Golpes de suerte como el año en que se doctoró una persona. Un economista puede tener el doble de publicaciones en revistas académicas que un colega no solo porque tenga más talento, sino también, como señala el psicólogo social Richard Nisbett en Mindware:
Los economistas que obtienen su doctorado en un ‘año de vacas gordas’, cuando hay muchas plazas en el mercado del trabajo académico, les va mucho mejor en el mercado del trabajo académico y hacen mejores carreras que los economistas que obtienen su doctorado en un ‘año de vacas flacas’.
La suerte parece ser un factor determinante en el éxito, más que el talento, como sugiere el último IgNobel en Economía.
SUPERIORES E INFERIORES
En el mundo hay personas que son superiores o inferiores en cualquier rasgo o característica. Los hay más inteligentes y menos, más trabajadores y menos, con mayor autocontrol y con menor autocontrol. Los hay más imaginativos, más creativos y más tenaces. También los hay más procrastinadores.
En el mundo también hay contextos más o menos adecuados para reforzar rasgos o características que podemos acordar como superiores o beneficiosas. Hay ecosistemas que producen individuos más inteligentes, más tenaces o con mayor autoncontrol. Esos ecosistemas, por ejemplo, son más habituales en el contexto de una familia rica. O en una ciudad donde hay escasa intoxicación por plomo.
Corolario: así como hay personas que son superiores a otras en función del criterio que escojamos, tanto de lo mismo puede decirse de los contextos. Olvidar eso es incurrir en un evidente error de atribución fundamental: la tendencia a sobre-atribuir las características personales e ignorar factores contextuales cuando juzgamos el comportamiento de los demás.
DOS IDEAS QUE PODEMOS ABRAZAR
Habida cuenta de lo dicho, podemos rendir pleitesía a dos ideas rectoras sobre el funcionamiento del mundo, tal y como si fueran credos religiosos. A saber:
La meritocracia es fundamental.

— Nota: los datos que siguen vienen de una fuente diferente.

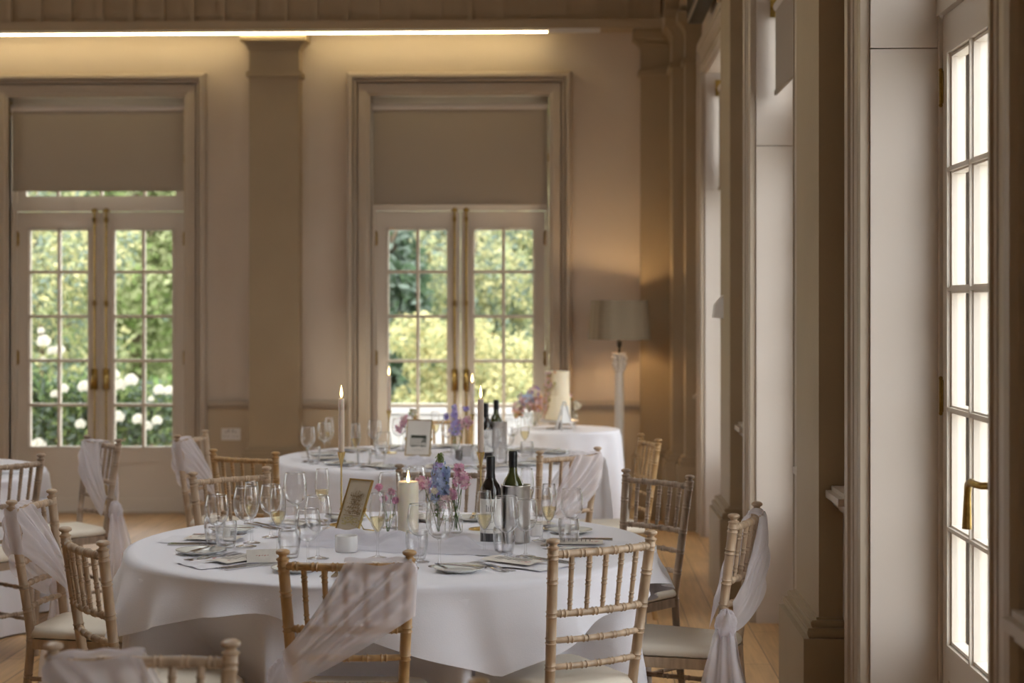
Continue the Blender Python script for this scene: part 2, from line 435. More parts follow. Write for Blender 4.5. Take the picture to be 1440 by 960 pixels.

Es decir, podemos ir más allá de las personas y los contextos, lo cual es tanto como evocar al barón de Münchhausen tirando de su propio cabello para salir de un pozo. Aunque estamos frente a una entelequia, esta idea actúa como incentivo para alcanzar finisterres que de otro modo nunca alcanzaríamos (efecto Rocky). Por contrapartida, una meritocracia pura también es profundamente asfixiante, porque las personas que están arriba creen que lo está solo por su esfuerzo lo que propicia que se vuelvan más satisfechas de sí mismas y desprecien con más facilidad al inferior. También quienes están abajo acaban atrapados en una suerte de profecía autocumplida, atrapados en las redes de su propia convicción: acaban siendo abandonados porque ellos mismo se acaban abandonando.
La meritocracia es mentira. Todos somos iguales, apenas hay maniobra en un mundo repleto de condicionantes. Las dádivas se reparten injustamente. No dejemos que nadie se quede atrás. Es preferible la igualdad a la libertad. Deberíamos empezar todos desde la misma casilla y penalizar a quienes tienen ventajas para saltar casillas. Esta idea es tan ingenua y condescendiente que podría estamparse en cualquier taza de Mr. Wonderful. Llevada a su extremo, produce monstruos. Porque la gente se adocena, no encuentra tantos alicientes por esforzarse. Y los que están arriba tampoco tienen tantos incentivos para estar arriba, lo que indirectamente podría dejar de redundar en beneficios hacia los que están abajo.
Ambas ideas ideas, pues, tienen pros y contras. Lo más eficiente parece vivir en un mundo donde ambas ideas convivan y los pesos específicos de las dos sea mayor o menor en función de las circunstancias, aunque entonces el sistema que abracemos será necesariamente ambiguo.
Sí, la ambigüedad, como la incertidumbre, produce cortisol, la hormona del estrés. Pero ese es el tributo que debemos pagar cuando no tenemos las cosas claras, valga la tautología. Al menos, el que debemos pagar para no dejarnos convencer de que las tenemos claras. Al fin y al cabo, es bueno que exista el IgNobel (cuya imagen paródica del premio es la figura de El pensador de Rodin, pero caído de su pedestal y de espaldas contra el suelo). Pero también es bueno que exista el Nobel y nos lo tomemos más en serio.
Dicho lo cual, hasta luego, y gracias por el pescado.